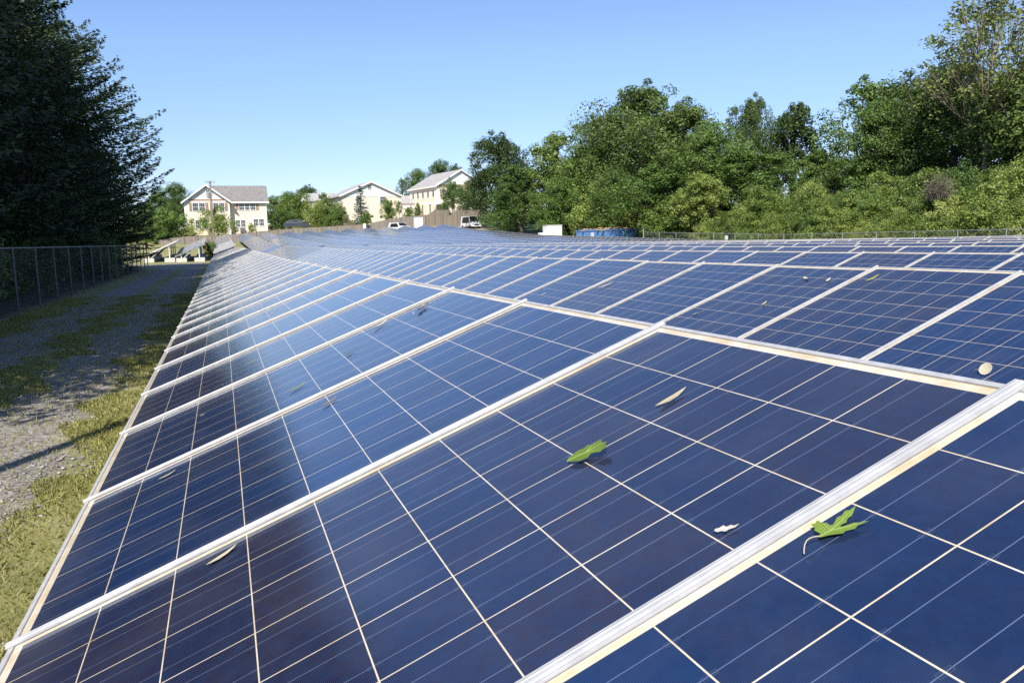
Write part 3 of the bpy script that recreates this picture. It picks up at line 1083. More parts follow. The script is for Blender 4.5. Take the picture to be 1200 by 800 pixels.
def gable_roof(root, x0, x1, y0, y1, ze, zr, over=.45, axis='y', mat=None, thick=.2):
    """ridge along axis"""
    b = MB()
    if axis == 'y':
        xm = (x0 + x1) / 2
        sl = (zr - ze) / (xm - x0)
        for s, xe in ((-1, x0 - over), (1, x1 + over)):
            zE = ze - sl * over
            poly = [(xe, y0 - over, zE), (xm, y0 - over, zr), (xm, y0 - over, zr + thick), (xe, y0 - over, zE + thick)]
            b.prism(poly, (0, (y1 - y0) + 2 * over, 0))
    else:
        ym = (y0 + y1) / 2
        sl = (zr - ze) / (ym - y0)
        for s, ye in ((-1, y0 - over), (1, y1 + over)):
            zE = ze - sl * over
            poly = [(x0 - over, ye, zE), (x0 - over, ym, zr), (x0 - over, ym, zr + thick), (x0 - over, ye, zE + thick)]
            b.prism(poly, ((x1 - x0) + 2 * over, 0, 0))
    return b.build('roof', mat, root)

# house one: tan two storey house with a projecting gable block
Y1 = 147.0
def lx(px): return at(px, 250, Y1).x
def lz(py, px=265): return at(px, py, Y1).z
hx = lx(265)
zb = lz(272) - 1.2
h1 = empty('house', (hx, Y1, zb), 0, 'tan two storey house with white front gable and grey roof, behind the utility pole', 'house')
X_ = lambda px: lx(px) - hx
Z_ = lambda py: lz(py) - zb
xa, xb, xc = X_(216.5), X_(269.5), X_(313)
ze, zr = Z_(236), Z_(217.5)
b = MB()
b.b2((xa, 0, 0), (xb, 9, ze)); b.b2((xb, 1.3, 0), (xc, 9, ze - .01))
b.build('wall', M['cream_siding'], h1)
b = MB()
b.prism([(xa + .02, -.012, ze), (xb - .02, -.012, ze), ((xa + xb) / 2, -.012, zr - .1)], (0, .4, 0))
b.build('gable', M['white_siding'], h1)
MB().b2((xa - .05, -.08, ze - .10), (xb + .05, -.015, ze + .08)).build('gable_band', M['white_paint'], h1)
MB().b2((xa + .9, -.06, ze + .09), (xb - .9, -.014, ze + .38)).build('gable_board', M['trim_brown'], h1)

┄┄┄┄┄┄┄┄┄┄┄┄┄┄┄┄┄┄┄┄

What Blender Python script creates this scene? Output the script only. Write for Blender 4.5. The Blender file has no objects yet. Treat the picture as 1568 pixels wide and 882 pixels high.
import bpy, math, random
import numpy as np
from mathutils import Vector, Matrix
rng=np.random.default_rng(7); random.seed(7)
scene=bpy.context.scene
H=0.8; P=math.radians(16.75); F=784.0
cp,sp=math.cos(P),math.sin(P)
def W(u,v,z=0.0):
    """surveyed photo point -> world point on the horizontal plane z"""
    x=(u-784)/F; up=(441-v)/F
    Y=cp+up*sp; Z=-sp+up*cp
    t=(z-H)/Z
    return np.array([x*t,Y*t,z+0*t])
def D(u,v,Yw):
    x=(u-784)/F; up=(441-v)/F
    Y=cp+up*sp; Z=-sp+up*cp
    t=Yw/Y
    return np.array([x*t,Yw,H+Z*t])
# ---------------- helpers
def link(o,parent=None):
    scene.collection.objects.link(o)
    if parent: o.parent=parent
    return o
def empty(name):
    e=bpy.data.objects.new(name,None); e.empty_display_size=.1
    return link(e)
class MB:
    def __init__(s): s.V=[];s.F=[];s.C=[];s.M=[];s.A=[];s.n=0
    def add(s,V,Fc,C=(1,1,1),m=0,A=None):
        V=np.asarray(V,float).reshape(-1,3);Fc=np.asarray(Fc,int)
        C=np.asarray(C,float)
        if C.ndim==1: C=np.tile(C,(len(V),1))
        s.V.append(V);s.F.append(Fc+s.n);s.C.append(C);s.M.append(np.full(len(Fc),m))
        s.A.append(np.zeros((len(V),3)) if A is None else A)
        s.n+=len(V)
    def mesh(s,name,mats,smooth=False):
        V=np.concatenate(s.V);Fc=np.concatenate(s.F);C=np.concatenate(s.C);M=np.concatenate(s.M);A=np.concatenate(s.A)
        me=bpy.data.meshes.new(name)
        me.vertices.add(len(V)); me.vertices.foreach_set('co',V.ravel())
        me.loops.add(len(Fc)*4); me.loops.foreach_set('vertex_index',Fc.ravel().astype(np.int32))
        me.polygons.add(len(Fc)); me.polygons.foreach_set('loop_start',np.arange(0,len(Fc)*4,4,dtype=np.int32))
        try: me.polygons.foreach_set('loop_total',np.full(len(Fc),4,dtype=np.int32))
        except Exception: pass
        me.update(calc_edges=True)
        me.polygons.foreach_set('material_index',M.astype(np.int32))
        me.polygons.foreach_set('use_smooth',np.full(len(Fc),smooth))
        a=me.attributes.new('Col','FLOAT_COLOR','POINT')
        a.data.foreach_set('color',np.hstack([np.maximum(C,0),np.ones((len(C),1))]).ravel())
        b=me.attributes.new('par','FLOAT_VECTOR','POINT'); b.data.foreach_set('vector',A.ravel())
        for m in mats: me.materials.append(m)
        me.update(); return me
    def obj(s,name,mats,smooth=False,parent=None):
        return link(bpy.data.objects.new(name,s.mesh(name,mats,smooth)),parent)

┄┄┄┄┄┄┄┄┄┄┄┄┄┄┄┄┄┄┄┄

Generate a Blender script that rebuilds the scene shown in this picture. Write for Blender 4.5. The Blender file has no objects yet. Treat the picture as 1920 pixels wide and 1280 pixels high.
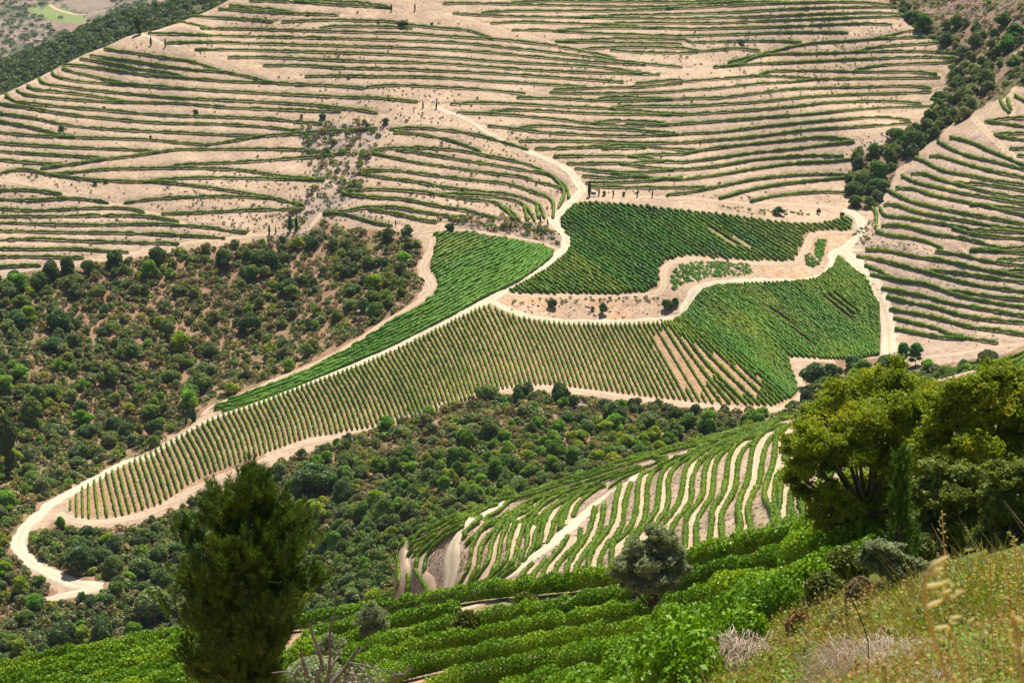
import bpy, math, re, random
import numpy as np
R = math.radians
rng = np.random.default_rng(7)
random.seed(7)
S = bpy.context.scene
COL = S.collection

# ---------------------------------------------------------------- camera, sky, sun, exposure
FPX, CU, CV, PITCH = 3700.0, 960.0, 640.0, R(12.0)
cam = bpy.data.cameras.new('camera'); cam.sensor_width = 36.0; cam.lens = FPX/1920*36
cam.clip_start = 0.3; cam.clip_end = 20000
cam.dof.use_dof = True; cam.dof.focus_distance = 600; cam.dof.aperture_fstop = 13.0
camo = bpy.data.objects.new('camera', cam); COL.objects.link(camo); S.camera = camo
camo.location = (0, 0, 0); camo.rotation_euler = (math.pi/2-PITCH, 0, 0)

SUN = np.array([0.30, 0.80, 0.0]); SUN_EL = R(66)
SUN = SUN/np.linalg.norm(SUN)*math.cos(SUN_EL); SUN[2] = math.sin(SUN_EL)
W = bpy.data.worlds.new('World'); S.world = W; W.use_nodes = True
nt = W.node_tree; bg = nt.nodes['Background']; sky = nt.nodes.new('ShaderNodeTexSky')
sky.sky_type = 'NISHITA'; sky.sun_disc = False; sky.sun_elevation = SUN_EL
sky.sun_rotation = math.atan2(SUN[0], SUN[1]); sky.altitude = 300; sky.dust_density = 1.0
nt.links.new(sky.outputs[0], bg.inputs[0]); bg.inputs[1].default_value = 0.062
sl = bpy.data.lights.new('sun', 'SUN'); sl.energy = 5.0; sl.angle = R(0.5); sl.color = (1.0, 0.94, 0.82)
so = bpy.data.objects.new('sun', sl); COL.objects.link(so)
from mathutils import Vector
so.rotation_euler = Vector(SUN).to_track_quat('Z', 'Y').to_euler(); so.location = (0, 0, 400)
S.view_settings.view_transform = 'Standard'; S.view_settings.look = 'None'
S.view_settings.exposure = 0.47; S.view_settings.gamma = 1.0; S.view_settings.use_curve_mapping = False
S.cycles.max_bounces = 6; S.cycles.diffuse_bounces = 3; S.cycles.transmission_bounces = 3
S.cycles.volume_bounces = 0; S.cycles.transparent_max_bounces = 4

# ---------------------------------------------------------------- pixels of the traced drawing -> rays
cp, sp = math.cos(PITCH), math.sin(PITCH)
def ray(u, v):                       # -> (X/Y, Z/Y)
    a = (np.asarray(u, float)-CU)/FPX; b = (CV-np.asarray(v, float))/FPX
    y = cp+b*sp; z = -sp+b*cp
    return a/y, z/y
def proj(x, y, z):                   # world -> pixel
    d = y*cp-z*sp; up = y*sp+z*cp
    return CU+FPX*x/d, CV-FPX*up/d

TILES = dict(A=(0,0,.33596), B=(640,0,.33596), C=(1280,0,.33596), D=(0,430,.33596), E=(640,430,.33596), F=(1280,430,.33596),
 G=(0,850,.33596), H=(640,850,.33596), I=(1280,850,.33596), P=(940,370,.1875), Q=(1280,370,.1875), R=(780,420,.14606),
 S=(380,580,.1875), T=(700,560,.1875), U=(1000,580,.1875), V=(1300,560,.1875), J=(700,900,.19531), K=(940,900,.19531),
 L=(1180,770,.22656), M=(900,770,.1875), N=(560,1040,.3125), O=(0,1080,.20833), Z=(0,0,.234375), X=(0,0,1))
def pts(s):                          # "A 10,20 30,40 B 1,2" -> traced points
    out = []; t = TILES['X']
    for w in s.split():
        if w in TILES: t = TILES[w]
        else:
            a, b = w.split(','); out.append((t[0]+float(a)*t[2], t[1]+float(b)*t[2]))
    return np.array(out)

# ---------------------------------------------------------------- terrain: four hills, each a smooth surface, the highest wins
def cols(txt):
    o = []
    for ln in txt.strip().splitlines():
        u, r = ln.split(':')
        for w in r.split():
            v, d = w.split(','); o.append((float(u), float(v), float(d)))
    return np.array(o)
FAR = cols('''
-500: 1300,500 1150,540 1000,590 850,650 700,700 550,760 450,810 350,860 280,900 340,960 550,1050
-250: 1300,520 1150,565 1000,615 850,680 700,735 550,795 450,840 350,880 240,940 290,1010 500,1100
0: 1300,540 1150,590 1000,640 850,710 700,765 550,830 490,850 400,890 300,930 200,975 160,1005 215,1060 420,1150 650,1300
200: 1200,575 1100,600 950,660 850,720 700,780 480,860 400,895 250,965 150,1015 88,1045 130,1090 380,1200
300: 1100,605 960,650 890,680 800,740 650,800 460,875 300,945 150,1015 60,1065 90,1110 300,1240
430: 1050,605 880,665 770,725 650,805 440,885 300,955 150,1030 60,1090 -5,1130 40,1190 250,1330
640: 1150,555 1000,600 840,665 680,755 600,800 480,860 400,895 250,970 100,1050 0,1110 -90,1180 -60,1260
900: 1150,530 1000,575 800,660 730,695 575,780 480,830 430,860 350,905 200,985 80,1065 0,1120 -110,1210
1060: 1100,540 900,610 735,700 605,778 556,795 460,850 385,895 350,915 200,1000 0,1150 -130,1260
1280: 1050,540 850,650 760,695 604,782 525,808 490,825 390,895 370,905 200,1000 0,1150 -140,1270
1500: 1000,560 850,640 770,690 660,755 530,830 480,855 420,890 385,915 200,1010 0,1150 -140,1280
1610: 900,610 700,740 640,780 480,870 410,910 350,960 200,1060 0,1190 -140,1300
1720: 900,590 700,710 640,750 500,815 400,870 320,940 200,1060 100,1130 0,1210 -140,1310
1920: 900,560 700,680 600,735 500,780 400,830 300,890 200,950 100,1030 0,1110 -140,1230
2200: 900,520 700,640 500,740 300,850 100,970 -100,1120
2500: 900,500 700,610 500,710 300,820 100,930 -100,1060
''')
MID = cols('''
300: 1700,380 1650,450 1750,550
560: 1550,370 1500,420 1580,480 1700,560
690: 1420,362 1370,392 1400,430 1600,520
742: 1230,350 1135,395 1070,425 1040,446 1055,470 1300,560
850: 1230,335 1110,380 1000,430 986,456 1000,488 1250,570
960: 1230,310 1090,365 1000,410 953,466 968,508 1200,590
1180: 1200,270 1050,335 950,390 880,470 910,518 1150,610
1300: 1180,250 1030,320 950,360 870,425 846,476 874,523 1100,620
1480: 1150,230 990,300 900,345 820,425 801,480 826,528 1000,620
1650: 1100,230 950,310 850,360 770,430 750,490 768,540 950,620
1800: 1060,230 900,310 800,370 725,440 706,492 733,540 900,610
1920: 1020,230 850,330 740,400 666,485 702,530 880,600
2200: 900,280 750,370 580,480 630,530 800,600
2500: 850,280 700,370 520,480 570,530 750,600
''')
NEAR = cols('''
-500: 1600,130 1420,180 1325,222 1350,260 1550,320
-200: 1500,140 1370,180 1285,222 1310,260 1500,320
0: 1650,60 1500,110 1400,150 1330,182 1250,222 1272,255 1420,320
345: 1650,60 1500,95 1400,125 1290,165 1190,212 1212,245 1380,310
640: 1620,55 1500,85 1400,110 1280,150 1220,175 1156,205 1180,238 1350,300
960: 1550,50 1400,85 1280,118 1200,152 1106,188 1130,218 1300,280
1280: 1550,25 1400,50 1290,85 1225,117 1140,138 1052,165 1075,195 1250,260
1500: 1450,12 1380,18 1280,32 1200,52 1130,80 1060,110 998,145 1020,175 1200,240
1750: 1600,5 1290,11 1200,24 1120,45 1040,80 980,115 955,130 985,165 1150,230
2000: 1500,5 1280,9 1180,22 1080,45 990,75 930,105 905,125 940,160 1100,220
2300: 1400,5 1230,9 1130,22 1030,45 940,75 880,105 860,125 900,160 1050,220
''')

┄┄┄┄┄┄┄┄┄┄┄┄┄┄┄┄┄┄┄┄

* **Work required**
Give again, exactly as written above, every line from the one holding "Generate a Blender" to the one holding "camo.location = (0, 0, 0);", with both ends kept and the pictures left out.

* **Worked solution**
Generate a Blender script that rebuilds the scene shown in this picture. Write for Blender 4.5. The Blender file has no objects yet. Treat the picture as 1920 pixels wide and 1280 pixels high.
import bpy, math, re, random
import numpy as np
R = math.radians
rng = np.random.default_rng(7)
random.seed(7)
S = bpy.context.scene
COL = S.collection

# ---------------------------------------------------------------- camera, sky, sun, exposure
FPX, CU, CV, PITCH = 3700.0, 960.0, 640.0, R(12.0)
cam = bpy.data.cameras.new('camera'); cam.sensor_width = 36.0; cam.lens = FPX/1920*36
cam.clip_start = 0.3; cam.clip_end = 20000
cam.dof.use_dof = True; cam.dof.focus_distance = 600; cam.dof.aperture_fstop = 13.0
camo = bpy.data.objects.new('camera', cam); COL.objects.link(camo); S.camera = camo
camo.location = (0, 0, 0); camo.rotation_euler = (math.pi/2-PITCH, 0, 0)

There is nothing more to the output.